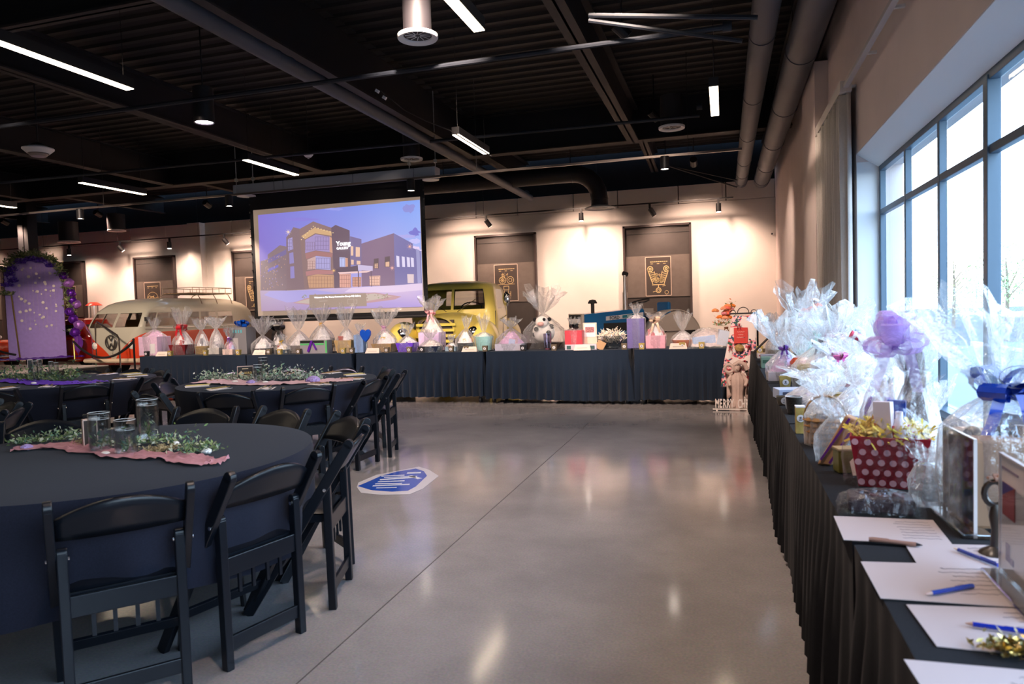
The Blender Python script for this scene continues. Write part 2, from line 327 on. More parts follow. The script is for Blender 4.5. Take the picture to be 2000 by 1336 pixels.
# black duct with elbow and diffuser
y0=15.8; x1=-2.6
pts=[(-10.5,y0,4.33),(-3.2,y0,4.33)]+[(-3.2+.6*math.sin(a),y0,4.33-.6*(1-math.cos(a))) for a in [R(k) for k in (18,36,54,72,90)]]+[(-2.6,y0,3.55)]
o=duct('elbow_duct','thick black round duct behind the screen housing, bending down at its end',pts,.19,[((-3.2,y0,4.33),(1,0,0)),((-6,y0,4.33),(1,0,0)),((-2.6,y0,3.73),(0,0,1))],DUCTD)
b=MB(); b.lathe([(.33,-.02),(.34,0),(.2,.05),(.19,.05)],(-2.6,y0,3.53),24); b.build('diffuser_ring',WHITE,o,smooth=True)
# hanging round diffusers
def diffuser(name,label,X,Y,Z,r_,rd,up,full=False,m=DUCTD):
    t=thing(name,label,'air vent',(X,Y,Z)); b=MB(); b.tube([(0,0,.03),(0,0,up)],rd,22); b.build('drop_duct',m,t,smooth=True)
    b=MB(); b.lathe([(rd*.95,.05),(r_,.035),(r_,.01),(r_*.97,0),(r_*.72,.018),(r_*.66,.05)],(0,0,0),28); b.build('flange',WHITE,t,smooth=True)
    b=MB(); b.lathe([(.001,.07),(r_*.66,.07)],(0,0,0),20); b.build('back_plate',mat('vent_dark',(.2,.2,.22),.6),t)
    for k in range(12 if full else 6):
        a=k*2*PI/(12 if full else 6); q=MB(); q.box((r_*.37,0,.035),(r_*.5,r_*.15,.004),rot=Matrix.Rotation(R(25),3,'X')); q.build('blade',WHITE,t,rz=a)
    return t
p=atz(816,76,4.05); diffuser('ceiling_diffuser','large white swirl air diffuser under a drop duct, nearest the top of the room',p.x,p.y,4.05,.2,.14,1.2,True)
p=atz(1312,252,4.05); diffuser('ceiling_diffuser','small round air diffuser on a black drop duct, beside the short pendant light',p.x,p.y,4.05,.2,.17,.5)
p=atz(804,313,4.1); diffuser('ceiling_diffuser','round grey air diffuser just above the screen housing end',p.x,p.y,4.1,.2,.15,.6)
p=aty(135,474,16.5); diffuser('ceiling_diffuser','square-looking black drop duct with thin white rim, above the arch backdrop',p.x,16.5,p.z,.3,.26,.6)
p=aty(228,452,17.0); diffuser('ceiling_diffuser','short black drop duct under the ceiling edge, left of the oblong gap over the van',p.x,17.0,p.z,.25,.24,.5)
# linear pendants
LEDM=mat('led_diffuser',(1,1,1),.5,emit=(1,.80,.58),es=9)
def pendant(X,Y0,Y1,Z,label):
    t=thing('linear_pendant',label,'pendant light',(X,(Y0+Y1)/2,Z),0,'slim linear pendant lights'); L=Y1-Y0
    b=MB(); b.box((0,0,.055),(.105,L,.10)); b.build('housing',BLKM,t)
    b=MB(); b.box((0,0,0),(.094,L-.01,.008)); b.build('light_strip',LEDM,t)
    for y in(-L/2+.08,L/2-.08): b=MB(); b.cyl((0,y,.1),(0,y,CZ-Z),.0035,5); b.build('suspension_cable',CHROME,t)
    return t
for a in [(-5.78,2.2,6.0,'long slim pendant light shining near the speaker dome, the longest in view'),(-1.95,2.2,5.85,'long slim pendant light beside the large swirl diffuser'),
 (-3.42,9.1,10.4,'slim pendant light over the right end of the screen housing'),(-6.86,9.25,10.6,'slim pendant light over the left end of the screen housing'),
 (-10.4,9.6,11,'slim pendant light below the speaker dome, above the van'),(-13.73,9.6,11.1,'slim pendant light cut by the picture edge, above the arch backdrop'),
 (-.07,8.26,9.53,'short bright pendant light beside the long round ducts'),(-9.3,2.2,5.0,'slim pendant light whose tip only just shows at the picture edge')]:
    pendant(a[0],a[1],a[2],3.73,a[3])
for x in(-12.7,): pendant(x,2.2,5.8,3.73,'slim pendant light outside the frame over the side tables')
# cylinder downlights
LENS=mat('downlight_lens',(1,1,1),.5,emit=(1,.86,.74),es=30)
LENSP=mat('downlight_lens_violet',(1,1,1),.5,emit=(1,.75,.95),es=22)
def can(X,Y,Z,label,r_=.07,hh=.2,rod=None,power=90,lens=LENS,col=WARM2,group='small cylinder downlights on the rail',ang=95):
    t=thing('cylinder_downlight',label,'downlight',(X,Y,Z),0,group)
    b=MB(); b.lathe([(r_*.9,0),(r_,.005),(r_,hh),(r_*.3,hh+.01),(.001,hh+.01)],n=20); b.build('can',BLKM,t,smooth=True)
    b=MB(); b.lathe([(.001,.012),(r_*.88,.012)],n=16); b.build('lens',lens,t)
    b=MB(); b.cyl((0,0,hh),(0,0,rod or .08),.008,6); b.build('stem',BLKM,t)
    if power:
        l=lamp('SPOT','downlight_beam',(0,0,-.01),power,col,None,spot_size=R(ang),spot_blend=.6,shadow_soft_size=.06); l.parent=t
    return t
p=atz(399,240,3.75); can(p.x,p.y,3.75,'large black cylinder downlight with a violet lens, hanging above the middle table',.12,.42,CZ-3.75,150,LENSP,(1,.78,.9),None)
RZ=3.68; RY=11.6
for px,lab in((157,'small cylinder downlight over the van roof end of the thin ceiling rail'),(447,'small cylinder downlight just beyond the screen housing, over the van'),(802,'small cylinder downlight hanging under the screen housing'),(1298,'small bright cylinder downlight by the crossing of rail and beam')):
    p=aty(px,425 if px==157 else (390 if px==447 else (350 if px==802 else 312)),RY); can(p.x,RY,3.49,lab,power=240 if px!=802 else 0,ang=78)
b=MB(); b.box((-12.5,RY,RZ+.02),(25.6,.035,.035)); t=tag(b.build('ceiling_rail',mat('rail_metal',(.22,.19,.17),.35,metal=.6)),'thin metal ceiling rail crossing the room in front of the screen, carrying small downlights','rail')
for x in(-20,-16,-12,-8,-4,-.5): q=MB(); q.cyl((x,RY,RZ),(x,RY,CZ),.005,5); q.build('rail_rod',BLKM,t)
for kk,(X,Y) in enumerate(((-.75,6.2),(-.75,4.0),(-.75,1.5),(-3.4,5.6),(-9.3,4.5),(-10,3),(-14,8))):  # extra downlights added overhead to light the floor
    can(X,Y,4.3,'added black cylinder downlight high up, '+('over the far half of the aisle','over the middle of the aisle','over the near end of the aisle','over the aisle end of the middle table','over the far edge of the table by the stage','outside the frame beyond the nearest table','outside the frame over the stage')[kk],.09,.3,CZ-4.3,120,group='added high downlights over the floor')
# pipes along X
def pipe(label,y,z,xa,xb,r_,cap=False,z2=None):
    b=MB(); b.tube([(xa,y,z),(xb,y,z2 or z)],r_,8)
    if cap: b.tube([(xb-.04,y,z),(xb+.04,y,z)],r_*1.8,10)
    return tag(b.build('sprinkler_pipe',mat('pipe_paint',(.010,.014,.022),.6),smooth=True),label,'pipe')
pipe('sprinkler branch pipe with a capped end, the nearer of the branch pipes',7,3.9,-12,.07,.026,True)
pipe('sprinkler branch pipe crossing behind the diffusers, the farther of the branch pipes',11,4.25,-16,-.3,.026,True,4.12)
pipe('thin conduit crossing above the speaker dome',8.2,4.35,-16,-4.7,.016)
b=MB(); p0=aty(1150,30,6.2);p1=aty(1480,34,6.2);b.tube([p0,p1],.02,7);p0=aty(1150,40,6.8);p1=aty(1450,80,6.8);b.tube([p0,p1],.02,7); tag(b.build('brace_pipe',mat('pipe_paint',(.01,.014,.022),.6)),'pair of slanting brace pipes meeting at the large beam by the ducts','pipe')
b=MB(); p0=aty(1300,322,15);p1=aty(1440,366,15);b.tube([p0,p1],.015,6);p2=aty(1440,352,15);b.tube([p0,p2],.012,6); b.tube([p0,(p0.x,p0.y,CZ)],.01,6); tag(b.build('sway_brace',BLKM),'thin black sway brace rods running to the duct ends at the back wall','brace')
# cables swagging
b=MB(); pts=[aty(x,y,9) for x,y in((745,178),(790,215),(830,235),(880,255),(900,268),(960,305))]; b.tube(pts,.008,5); o=tag(b.build('ceiling_cable',BLKM),'loose black cable drooping along the large beam, with two white clips','cable')
for x,y in((737,178),(751,191)): q=MB(); p=aty(x,y,9); q.box(p,(.05,.04,.04),rot=Matrix.Rotation(.6,3,'Y')); q.build('clip',WHITE,o)
# smoke detector
p=aty(602,302,11.4); t=thing('smoke_detector','small white dome smoke detector hanging above the screen','detector',p)
b=MB(); b.lathe([(.001,-.05),(.05,-.045),(.085,-.01),(.09,.01),(.001,.012)],n=18); b.build('body',WHITE,t,smooth=True)
b=MB(); b.lathe([(.001,-.075),(.02,-.07),(.022,-.045)],n=10); b.build('sensor',mat('grey_plastic',(.35,.35,.35),.5),t); b=MB(); b.cyl((0,0,.01),(0,0,CZ-p.z),.006,5); b.build('stem',BLKM,t)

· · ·

Aim of the task: Only a number is wanted: how many lines contain the word "picture"?

Solution for this exercise: 3